• TASK DETAILS
Would you transcribe the whole listing exactly, minus its pictures?

• SOURCE DATA
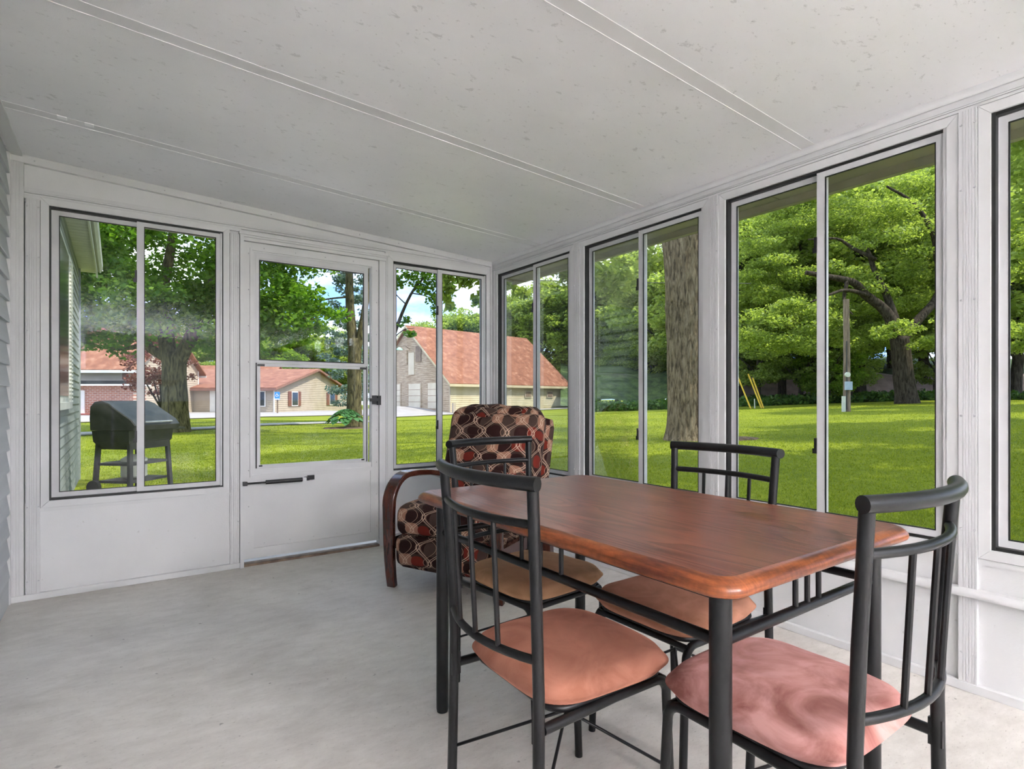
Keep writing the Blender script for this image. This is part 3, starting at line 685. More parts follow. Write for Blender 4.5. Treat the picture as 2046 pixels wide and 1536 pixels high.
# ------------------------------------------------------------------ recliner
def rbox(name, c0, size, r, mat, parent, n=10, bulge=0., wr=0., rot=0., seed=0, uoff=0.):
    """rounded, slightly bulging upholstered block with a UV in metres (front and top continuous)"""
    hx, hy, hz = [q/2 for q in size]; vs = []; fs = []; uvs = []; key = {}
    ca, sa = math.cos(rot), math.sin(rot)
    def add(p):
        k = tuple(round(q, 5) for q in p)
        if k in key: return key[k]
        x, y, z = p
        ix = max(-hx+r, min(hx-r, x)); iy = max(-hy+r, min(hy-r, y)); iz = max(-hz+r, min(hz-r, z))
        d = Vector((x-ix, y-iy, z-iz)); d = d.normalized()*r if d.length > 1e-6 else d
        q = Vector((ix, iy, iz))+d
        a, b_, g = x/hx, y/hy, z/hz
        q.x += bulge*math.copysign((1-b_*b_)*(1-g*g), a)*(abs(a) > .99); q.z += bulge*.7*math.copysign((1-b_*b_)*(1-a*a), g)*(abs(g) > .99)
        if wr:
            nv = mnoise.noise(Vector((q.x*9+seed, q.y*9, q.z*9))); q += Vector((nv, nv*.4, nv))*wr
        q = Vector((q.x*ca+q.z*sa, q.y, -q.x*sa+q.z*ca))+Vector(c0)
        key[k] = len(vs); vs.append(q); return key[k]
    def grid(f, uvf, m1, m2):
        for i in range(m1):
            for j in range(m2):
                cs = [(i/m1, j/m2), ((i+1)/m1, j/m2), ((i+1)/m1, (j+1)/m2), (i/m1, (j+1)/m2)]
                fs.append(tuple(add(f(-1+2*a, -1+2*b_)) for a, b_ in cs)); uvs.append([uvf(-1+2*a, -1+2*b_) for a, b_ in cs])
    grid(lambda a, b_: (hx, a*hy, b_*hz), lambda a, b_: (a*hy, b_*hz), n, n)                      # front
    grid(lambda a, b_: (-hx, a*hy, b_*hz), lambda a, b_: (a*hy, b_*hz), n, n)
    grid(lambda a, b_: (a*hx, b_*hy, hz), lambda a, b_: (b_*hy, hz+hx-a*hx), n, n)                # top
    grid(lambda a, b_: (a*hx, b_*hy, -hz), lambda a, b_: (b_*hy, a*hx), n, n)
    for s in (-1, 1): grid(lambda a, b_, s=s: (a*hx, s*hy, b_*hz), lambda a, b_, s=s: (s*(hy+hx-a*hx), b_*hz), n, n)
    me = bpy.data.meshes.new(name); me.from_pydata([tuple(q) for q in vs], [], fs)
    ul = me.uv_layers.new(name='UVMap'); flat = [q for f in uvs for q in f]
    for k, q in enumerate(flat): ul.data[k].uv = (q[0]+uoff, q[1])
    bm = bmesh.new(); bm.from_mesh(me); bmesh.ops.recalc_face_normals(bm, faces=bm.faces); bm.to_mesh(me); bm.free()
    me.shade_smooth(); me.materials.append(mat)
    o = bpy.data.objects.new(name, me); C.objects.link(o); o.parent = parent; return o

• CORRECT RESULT
Keep writing the Blender script for this image. This is part 3, starting at line 685. More parts follow. Write for Blender 4.5. Treat the picture as 2046 pixels wide and 1536 pixels high.
# ------------------------------------------------------------------ recliner
def rbox(name, c0, size, r, mat, parent, n=10, bulge=0., wr=0., rot=0., seed=0, uoff=0.):
    """rounded, slightly bulging upholstered block with a UV in metres (front and top continuous)"""
    hx, hy, hz = [q/2 for q in size]; vs = []; fs = []; uvs = []; key = {}
    ca, sa = math.cos(rot), math.sin(rot)
    def add(p):
        k = tuple(round(q, 5) for q in p)
        if k in key: return key[k]
        x, y, z = p
        ix = max(-hx+r, min(hx-r, x)); iy = max(-hy+r, min(hy-r, y)); iz = max(-hz+r, min(hz-r, z))
        d = Vector((x-ix, y-iy, z-iz)); d = d.normalized()*r if d.length > 1e-6 else d
        q = Vector((ix, iy, iz))+d
        a, b_, g = x/hx, y/hy, z/hz
        q.x += bulge*math.copysign((1-b_*b_)*(1-g*g), a)*(abs(a) > .99); q.z += bulge*.7*math.copysign((1-b_*b_)*(1-a*a), g)*(abs(g) > .99)
        if wr:
            nv = mnoise.noise(Vector((q.x*9+seed, q.y*9, q.z*9))); q += Vector((nv, nv*.4, nv))*wr
        q = Vector((q.x*ca+q.z*sa, q.y, -q.x*sa+q.z*ca))+Vector(c0)
        key[k] = len(vs); vs.append(q); return key[k]
    def grid(f, uvf, m1, m2):
        for i in range(m1):
            for j in range(m2):
                cs = [(i/m1, j/m2), ((i+1)/m1, j/m2), ((i+1)/m1, (j+1)/m2), (i/m1, (j+1)/m2)]
                fs.append(tuple(add(f(-1+2*a, -1+2*b_)) for a, b_ in cs)); uvs.append([uvf(-1+2*a, -1+2*b_) for a, b_ in cs])
    grid(lambda a, b_: (hx, a*hy, b_*hz), lambda a, b_: (a*hy, b_*hz), n, n)                      # front
    grid(lambda a, b_: (-hx, a*hy, b_*hz), lambda a, b_: (a*hy, b_*hz), n, n)
    grid(lambda a, b_: (a*hx, b_*hy, hz), lambda a, b_: (b_*hy, hz+hx-a*hx), n, n)                # top
    grid(lambda a, b_: (a*hx, b_*hy, -hz), lambda a, b_: (b_*hy, a*hx), n, n)
    for s in (-1, 1): grid(lambda a, b_, s=s: (a*hx, s*hy, b_*hz), lambda a, b_, s=s: (s*(hy+hx-a*hx), b_*hz), n, n)
    me = bpy.data.meshes.new(name); me.from_pydata([tuple(q) for q in vs], [], fs)
    ul = me.uv_layers.new(name='UVMap'); flat = [q for f in uvs for q in f]
    for k, q in enumerate(flat): ul.data[k].uv = (q[0]+uoff, q[1])
    bm = bmesh.new(); bm.from_mesh(me); bmesh.ops.recalc_face_normals(bm, faces=bm.faces); bm.to_mesh(me); bm.free()
    me.shade_smooth(); me.materials.append(mat)
    o = bpy.data.objects.new(name, me); C.objects.link(o); o.parent = parent; return o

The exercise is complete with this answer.